# Start of Data for this exercise

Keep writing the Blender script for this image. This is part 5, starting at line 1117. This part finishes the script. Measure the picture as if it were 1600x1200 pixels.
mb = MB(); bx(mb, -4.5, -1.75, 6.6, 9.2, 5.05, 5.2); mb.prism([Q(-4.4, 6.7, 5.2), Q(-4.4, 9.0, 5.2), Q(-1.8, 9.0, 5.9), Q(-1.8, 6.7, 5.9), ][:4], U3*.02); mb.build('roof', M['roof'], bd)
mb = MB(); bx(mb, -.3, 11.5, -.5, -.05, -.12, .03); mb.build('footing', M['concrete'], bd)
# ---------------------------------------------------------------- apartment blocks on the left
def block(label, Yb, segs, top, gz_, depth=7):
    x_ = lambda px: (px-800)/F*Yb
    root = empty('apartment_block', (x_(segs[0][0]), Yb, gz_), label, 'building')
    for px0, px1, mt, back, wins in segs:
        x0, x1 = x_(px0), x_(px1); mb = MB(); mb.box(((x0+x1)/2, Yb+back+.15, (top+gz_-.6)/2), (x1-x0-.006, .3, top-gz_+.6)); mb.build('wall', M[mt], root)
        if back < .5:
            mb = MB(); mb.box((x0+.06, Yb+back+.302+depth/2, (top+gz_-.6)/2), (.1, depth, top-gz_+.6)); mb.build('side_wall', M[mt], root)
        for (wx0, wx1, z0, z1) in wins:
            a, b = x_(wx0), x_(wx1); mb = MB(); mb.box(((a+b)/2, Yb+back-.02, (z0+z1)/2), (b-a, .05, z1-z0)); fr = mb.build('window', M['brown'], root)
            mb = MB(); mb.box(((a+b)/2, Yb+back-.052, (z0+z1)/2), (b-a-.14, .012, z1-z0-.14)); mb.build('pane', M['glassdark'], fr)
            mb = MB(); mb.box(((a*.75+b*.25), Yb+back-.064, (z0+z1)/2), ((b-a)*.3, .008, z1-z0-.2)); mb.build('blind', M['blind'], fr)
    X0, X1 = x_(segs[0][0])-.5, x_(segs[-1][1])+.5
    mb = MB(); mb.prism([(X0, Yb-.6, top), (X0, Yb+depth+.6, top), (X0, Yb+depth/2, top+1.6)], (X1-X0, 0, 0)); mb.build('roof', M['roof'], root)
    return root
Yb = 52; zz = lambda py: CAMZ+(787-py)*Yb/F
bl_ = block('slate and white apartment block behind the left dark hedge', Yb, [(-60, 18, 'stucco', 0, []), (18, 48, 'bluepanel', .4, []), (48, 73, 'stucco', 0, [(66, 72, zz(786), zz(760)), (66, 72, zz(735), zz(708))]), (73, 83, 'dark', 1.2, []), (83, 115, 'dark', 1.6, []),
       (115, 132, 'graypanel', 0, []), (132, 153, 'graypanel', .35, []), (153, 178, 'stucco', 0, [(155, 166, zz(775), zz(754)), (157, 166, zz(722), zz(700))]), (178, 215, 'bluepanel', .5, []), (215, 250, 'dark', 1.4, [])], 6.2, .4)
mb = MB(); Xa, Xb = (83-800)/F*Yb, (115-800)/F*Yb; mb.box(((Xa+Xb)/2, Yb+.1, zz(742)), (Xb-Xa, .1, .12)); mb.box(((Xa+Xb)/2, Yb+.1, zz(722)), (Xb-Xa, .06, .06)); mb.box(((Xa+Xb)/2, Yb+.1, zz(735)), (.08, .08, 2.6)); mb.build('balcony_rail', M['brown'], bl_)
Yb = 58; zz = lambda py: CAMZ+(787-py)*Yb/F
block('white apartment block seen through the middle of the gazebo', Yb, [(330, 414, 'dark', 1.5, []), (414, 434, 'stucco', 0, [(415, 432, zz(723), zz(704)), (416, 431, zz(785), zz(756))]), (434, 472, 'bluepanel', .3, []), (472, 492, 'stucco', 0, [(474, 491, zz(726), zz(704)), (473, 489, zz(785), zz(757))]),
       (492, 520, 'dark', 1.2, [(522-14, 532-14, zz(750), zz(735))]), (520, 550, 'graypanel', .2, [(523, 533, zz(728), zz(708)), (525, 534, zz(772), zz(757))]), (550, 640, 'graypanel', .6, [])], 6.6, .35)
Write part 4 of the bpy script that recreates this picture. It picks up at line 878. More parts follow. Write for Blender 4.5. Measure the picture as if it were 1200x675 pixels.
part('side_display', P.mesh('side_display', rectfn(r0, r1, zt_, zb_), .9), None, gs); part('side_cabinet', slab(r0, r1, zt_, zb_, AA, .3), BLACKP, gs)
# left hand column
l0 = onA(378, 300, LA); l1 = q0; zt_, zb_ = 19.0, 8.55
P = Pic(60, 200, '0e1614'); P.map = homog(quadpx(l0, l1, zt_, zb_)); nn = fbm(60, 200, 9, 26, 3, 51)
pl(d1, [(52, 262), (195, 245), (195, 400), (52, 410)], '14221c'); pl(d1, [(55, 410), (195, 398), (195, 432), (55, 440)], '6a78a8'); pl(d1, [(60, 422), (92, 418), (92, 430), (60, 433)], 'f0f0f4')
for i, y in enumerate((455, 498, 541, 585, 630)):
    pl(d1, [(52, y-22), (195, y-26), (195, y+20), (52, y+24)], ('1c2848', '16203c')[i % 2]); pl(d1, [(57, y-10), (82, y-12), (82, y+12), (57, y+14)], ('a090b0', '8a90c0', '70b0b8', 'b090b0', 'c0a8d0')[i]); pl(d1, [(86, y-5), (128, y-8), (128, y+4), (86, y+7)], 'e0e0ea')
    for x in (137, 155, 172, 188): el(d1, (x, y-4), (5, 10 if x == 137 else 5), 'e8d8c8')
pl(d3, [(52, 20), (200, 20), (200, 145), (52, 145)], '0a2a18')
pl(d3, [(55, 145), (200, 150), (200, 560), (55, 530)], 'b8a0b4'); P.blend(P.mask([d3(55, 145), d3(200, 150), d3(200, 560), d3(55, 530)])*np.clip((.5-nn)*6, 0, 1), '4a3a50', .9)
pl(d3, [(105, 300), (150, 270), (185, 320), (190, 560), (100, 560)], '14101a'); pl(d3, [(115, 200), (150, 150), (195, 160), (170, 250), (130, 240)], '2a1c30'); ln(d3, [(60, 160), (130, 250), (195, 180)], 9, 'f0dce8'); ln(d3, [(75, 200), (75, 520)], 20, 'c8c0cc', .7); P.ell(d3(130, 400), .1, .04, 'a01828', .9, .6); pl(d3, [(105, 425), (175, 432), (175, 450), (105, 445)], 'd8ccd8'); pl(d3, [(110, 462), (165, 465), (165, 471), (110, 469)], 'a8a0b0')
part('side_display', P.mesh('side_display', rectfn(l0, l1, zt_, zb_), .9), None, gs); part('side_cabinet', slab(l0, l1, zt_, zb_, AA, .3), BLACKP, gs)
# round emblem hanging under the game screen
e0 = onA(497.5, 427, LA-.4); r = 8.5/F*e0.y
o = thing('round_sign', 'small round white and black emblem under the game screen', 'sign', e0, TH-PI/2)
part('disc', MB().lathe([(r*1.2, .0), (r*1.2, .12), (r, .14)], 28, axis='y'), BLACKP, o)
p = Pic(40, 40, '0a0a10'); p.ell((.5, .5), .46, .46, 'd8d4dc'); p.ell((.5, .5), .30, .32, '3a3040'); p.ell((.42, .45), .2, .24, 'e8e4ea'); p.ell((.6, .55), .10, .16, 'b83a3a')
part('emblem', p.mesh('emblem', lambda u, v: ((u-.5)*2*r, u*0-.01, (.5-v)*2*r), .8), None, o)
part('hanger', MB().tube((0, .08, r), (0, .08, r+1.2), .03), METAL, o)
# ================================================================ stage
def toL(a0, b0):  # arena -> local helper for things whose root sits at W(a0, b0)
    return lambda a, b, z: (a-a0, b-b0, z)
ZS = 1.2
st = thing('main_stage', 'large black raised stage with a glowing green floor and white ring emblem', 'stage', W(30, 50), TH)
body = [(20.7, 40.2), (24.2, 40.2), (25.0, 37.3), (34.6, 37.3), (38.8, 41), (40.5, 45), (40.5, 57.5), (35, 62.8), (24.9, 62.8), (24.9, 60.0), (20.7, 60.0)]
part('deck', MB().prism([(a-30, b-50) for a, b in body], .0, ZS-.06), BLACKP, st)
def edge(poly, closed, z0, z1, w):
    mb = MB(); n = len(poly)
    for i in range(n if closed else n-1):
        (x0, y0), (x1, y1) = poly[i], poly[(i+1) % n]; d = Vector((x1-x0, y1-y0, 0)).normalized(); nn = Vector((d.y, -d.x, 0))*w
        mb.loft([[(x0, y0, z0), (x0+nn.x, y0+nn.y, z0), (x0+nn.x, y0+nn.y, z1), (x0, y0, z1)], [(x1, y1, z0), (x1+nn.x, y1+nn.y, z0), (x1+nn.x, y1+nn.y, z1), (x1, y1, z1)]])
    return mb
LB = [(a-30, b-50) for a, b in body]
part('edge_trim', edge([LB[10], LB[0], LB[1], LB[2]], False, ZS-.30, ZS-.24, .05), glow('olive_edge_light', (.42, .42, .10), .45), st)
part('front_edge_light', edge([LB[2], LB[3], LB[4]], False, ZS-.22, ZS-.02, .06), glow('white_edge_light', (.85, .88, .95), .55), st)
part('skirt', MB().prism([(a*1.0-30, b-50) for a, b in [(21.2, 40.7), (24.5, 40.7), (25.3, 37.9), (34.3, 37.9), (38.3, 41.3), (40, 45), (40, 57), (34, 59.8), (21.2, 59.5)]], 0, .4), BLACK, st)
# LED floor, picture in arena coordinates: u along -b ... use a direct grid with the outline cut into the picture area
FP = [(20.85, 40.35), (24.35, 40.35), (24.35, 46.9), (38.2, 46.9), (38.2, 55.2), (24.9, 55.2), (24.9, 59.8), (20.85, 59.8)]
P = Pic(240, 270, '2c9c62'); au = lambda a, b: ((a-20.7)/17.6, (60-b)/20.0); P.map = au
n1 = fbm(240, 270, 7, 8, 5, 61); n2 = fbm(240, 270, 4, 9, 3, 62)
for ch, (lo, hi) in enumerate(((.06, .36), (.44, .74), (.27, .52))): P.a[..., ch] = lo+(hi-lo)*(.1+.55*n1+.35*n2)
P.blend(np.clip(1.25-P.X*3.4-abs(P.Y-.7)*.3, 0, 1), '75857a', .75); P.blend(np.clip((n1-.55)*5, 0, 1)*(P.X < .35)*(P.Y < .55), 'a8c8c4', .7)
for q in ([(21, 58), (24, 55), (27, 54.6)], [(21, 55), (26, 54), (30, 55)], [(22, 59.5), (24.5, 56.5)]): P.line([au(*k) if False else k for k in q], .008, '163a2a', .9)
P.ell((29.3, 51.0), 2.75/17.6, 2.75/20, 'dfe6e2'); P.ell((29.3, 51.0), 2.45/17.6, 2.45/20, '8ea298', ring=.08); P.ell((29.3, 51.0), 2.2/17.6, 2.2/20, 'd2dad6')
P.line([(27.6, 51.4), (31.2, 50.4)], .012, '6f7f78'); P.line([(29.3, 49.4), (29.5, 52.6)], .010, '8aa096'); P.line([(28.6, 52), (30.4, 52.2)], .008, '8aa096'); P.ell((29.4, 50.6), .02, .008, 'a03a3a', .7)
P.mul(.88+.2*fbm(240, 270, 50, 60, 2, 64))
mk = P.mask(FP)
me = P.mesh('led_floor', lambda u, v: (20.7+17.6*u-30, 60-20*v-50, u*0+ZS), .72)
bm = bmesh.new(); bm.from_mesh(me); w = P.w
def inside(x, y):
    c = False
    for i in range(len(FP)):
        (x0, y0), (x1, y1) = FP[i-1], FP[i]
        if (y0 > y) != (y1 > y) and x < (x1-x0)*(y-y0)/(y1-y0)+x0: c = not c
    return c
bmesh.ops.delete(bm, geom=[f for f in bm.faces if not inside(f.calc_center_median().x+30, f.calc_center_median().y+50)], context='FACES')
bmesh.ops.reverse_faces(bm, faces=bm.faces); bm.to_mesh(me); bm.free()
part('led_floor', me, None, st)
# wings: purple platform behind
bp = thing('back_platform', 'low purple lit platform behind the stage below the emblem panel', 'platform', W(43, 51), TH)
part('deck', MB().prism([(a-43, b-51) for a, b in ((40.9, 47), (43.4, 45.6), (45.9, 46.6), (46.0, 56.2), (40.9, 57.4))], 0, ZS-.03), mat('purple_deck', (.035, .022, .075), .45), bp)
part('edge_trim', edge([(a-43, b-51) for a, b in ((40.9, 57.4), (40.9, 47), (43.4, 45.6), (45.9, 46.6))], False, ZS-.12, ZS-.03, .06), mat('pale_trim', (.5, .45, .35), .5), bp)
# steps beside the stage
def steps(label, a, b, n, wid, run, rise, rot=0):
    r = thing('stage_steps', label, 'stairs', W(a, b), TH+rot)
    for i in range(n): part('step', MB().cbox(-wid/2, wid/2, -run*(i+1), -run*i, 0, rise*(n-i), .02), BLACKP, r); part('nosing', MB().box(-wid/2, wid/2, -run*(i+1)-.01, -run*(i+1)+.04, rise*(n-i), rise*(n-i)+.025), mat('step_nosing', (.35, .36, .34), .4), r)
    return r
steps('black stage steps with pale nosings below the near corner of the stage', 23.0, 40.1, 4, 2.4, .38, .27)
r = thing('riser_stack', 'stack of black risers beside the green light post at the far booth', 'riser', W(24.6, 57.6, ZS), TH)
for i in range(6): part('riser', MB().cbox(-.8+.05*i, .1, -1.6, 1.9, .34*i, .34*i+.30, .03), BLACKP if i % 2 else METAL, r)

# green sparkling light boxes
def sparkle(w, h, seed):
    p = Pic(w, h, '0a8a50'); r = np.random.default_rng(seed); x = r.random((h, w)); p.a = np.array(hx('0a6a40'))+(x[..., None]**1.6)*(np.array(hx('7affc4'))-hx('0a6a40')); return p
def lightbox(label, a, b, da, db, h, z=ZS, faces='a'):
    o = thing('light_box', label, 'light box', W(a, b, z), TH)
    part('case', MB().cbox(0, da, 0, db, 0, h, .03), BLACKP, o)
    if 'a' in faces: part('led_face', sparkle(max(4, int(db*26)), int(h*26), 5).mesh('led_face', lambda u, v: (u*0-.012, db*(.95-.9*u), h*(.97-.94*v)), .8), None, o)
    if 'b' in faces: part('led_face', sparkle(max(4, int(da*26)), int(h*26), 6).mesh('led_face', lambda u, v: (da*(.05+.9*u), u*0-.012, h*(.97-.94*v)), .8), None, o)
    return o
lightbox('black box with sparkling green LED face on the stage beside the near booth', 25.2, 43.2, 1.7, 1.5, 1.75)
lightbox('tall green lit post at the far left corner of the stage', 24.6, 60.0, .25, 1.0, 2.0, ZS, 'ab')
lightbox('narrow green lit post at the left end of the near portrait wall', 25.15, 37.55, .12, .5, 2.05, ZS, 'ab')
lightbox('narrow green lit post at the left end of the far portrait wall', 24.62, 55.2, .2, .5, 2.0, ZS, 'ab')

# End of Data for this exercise

*Stated problem*
Isolate the lines that hold the word "picture" and copy all of them.

*Output for this exercise*
Keep writing the Blender script for this image. This is part 5, starting at line 1117. This part finishes the script. Measure the picture as if it were 1600x1200 pixels.
Write part 4 of the bpy script that recreates this picture. It picks up at line 878. More parts follow. Write for Blender 4.5. Measure the picture as if it were 1200x675 pixels.
# LED floor, picture in arena coordinates: u along -b ... use a direct grid with the outline cut into the picture area